§ **Given problem**
Copy each line in which the string "this" occurs.

§ **Provided records**
-------------------------

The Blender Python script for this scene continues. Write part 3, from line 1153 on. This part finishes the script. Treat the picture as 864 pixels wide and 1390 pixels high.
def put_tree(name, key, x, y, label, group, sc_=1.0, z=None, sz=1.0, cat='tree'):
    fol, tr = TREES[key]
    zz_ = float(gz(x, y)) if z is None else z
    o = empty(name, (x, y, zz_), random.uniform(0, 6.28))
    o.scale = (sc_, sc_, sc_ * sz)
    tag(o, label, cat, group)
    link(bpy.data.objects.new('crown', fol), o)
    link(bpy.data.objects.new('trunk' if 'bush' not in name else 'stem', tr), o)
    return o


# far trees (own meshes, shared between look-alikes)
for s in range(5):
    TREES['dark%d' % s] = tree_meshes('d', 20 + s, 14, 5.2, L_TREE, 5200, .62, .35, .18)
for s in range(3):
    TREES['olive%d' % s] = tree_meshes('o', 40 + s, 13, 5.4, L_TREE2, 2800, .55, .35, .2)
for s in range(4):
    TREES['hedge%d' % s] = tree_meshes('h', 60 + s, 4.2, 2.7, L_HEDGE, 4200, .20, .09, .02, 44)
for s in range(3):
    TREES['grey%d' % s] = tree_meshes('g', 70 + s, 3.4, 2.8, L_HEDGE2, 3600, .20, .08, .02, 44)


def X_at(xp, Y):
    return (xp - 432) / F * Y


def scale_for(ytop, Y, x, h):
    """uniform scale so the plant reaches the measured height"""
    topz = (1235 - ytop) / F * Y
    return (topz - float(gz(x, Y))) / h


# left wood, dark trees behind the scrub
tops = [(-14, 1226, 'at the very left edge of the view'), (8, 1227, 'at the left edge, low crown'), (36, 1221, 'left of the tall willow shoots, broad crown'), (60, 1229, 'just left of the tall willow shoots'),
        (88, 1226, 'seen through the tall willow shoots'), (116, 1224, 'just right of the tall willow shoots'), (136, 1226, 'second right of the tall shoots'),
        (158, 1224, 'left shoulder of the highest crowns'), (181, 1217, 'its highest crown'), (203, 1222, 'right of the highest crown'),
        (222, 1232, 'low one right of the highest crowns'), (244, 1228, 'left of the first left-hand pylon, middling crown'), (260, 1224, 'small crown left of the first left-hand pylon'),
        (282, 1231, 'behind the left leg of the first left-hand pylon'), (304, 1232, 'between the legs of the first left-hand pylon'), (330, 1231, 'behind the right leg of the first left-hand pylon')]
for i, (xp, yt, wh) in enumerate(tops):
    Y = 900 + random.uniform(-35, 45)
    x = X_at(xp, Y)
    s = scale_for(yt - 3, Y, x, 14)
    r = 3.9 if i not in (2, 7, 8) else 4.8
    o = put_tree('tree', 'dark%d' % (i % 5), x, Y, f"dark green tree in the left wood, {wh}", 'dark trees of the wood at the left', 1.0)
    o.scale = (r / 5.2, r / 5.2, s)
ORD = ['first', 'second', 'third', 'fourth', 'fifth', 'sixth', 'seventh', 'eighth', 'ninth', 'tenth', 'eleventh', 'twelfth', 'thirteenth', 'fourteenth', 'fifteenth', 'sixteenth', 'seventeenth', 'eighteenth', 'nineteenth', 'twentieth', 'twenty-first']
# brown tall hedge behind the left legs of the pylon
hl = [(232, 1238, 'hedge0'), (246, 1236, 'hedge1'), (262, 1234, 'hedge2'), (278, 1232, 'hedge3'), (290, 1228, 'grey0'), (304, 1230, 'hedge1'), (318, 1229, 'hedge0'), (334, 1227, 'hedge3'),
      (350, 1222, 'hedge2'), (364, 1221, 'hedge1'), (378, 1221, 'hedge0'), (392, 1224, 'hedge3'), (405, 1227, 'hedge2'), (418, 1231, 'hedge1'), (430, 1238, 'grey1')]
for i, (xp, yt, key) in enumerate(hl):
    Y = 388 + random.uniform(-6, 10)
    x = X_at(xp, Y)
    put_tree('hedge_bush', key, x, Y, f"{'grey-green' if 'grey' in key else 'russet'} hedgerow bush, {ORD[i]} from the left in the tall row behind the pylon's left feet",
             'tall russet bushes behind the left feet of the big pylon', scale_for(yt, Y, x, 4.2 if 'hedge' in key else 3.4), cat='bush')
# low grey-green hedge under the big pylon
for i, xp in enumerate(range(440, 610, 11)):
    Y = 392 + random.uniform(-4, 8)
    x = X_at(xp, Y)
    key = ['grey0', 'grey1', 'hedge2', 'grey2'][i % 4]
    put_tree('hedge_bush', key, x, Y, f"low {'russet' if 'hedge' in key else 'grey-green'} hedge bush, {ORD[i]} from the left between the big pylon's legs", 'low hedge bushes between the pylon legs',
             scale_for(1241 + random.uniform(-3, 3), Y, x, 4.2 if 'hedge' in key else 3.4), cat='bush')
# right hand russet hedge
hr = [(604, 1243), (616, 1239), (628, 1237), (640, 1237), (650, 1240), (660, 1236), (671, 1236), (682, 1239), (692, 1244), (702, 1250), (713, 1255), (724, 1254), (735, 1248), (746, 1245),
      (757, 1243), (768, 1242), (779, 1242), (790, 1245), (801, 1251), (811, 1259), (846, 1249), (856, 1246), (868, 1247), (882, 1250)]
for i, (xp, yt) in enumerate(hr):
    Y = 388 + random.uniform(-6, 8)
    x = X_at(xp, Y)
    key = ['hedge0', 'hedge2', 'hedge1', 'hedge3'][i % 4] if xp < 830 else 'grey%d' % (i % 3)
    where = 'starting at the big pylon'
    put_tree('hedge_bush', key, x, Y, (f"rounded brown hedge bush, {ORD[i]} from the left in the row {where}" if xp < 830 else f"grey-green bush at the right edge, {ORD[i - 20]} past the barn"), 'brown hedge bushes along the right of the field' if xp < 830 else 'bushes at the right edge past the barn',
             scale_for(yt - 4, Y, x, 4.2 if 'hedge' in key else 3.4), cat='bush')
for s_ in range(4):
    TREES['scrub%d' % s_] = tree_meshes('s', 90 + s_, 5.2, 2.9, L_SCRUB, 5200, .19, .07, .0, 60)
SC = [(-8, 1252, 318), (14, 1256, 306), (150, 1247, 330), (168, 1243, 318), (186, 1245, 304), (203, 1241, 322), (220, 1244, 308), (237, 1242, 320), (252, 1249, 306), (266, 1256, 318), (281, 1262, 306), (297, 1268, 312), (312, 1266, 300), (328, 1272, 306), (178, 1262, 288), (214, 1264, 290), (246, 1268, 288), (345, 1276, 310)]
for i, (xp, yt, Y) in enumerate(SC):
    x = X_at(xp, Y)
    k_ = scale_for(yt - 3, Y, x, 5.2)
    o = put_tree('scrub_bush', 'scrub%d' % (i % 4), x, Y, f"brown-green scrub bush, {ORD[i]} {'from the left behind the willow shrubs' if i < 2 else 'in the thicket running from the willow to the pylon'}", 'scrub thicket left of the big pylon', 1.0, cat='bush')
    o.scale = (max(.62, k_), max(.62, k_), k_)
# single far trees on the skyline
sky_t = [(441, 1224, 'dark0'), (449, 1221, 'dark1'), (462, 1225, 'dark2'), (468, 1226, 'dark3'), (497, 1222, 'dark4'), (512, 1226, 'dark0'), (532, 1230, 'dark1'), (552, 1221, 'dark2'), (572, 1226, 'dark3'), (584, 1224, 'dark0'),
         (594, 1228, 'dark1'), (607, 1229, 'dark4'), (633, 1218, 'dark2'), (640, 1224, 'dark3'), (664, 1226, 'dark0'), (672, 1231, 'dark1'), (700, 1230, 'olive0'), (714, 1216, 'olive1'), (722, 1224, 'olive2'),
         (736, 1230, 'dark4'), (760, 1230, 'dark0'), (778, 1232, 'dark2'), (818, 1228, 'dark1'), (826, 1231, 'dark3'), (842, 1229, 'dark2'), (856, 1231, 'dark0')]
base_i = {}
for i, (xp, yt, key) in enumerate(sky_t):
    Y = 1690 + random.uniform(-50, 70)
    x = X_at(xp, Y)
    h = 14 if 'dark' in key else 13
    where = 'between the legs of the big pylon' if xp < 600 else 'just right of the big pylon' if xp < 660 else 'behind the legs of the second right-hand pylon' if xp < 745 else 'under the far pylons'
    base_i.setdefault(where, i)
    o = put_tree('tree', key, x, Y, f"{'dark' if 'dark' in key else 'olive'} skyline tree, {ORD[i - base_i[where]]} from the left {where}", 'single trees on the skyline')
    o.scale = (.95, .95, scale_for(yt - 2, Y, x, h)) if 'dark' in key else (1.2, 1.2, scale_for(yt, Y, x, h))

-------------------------

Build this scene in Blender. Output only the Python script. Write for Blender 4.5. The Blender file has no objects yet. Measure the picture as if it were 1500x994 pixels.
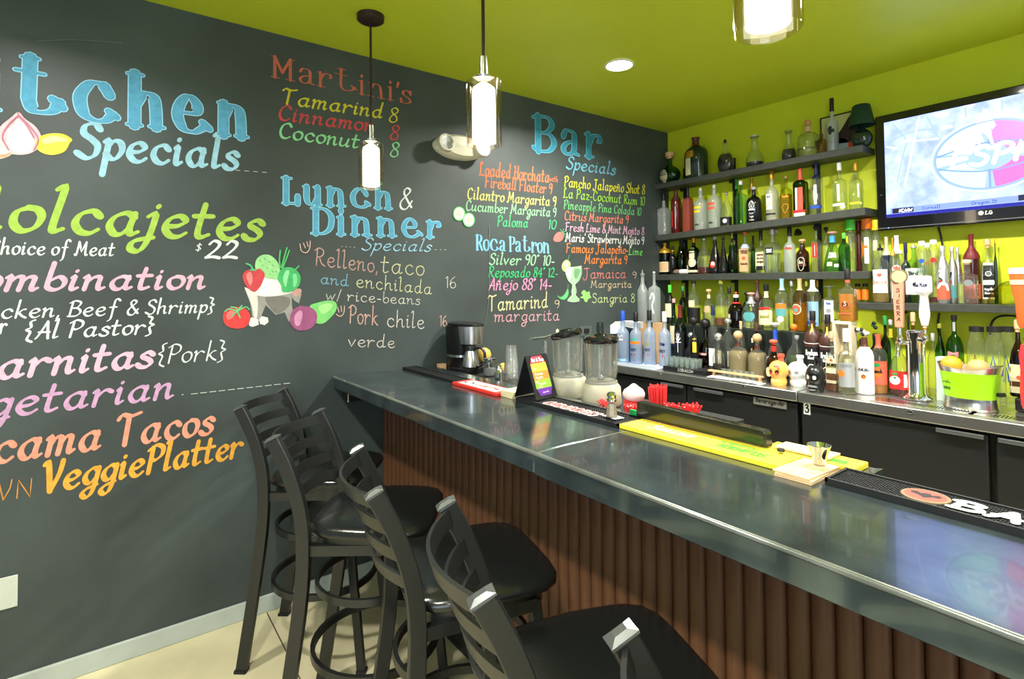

-------------------------

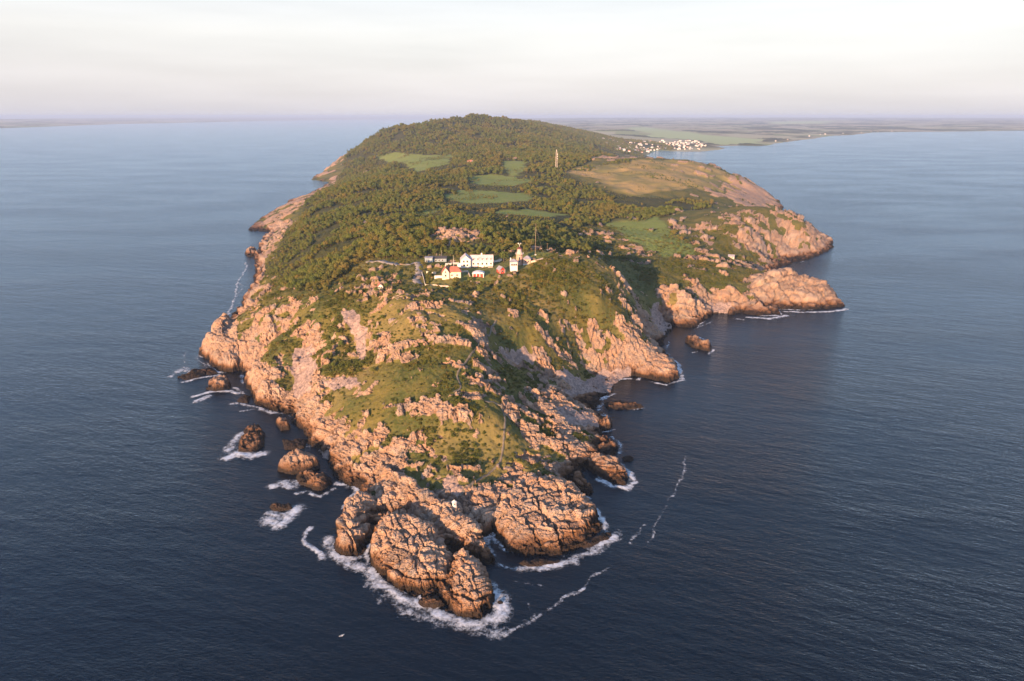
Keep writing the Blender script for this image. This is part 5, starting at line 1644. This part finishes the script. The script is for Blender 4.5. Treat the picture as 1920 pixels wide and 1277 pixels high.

-------------------------

§ **Result below**
The Blender Python script for this scene continues. Write part 3, from line 1153 on. This part finishes the script. Treat the picture as 864 pixels wide and 1390 pixels high.
Build this scene in Blender. Output only the Python script. Write for Blender 4.5. The Blender file has no objects yet. Measure the picture as if it were 1500x994 pixels.
Keep writing the Blender script for this image. This is part 5, starting at line 1644. This part finishes the script. The script is for Blender 4.5. Treat the picture as 1920 pixels wide and 1277 pixels high.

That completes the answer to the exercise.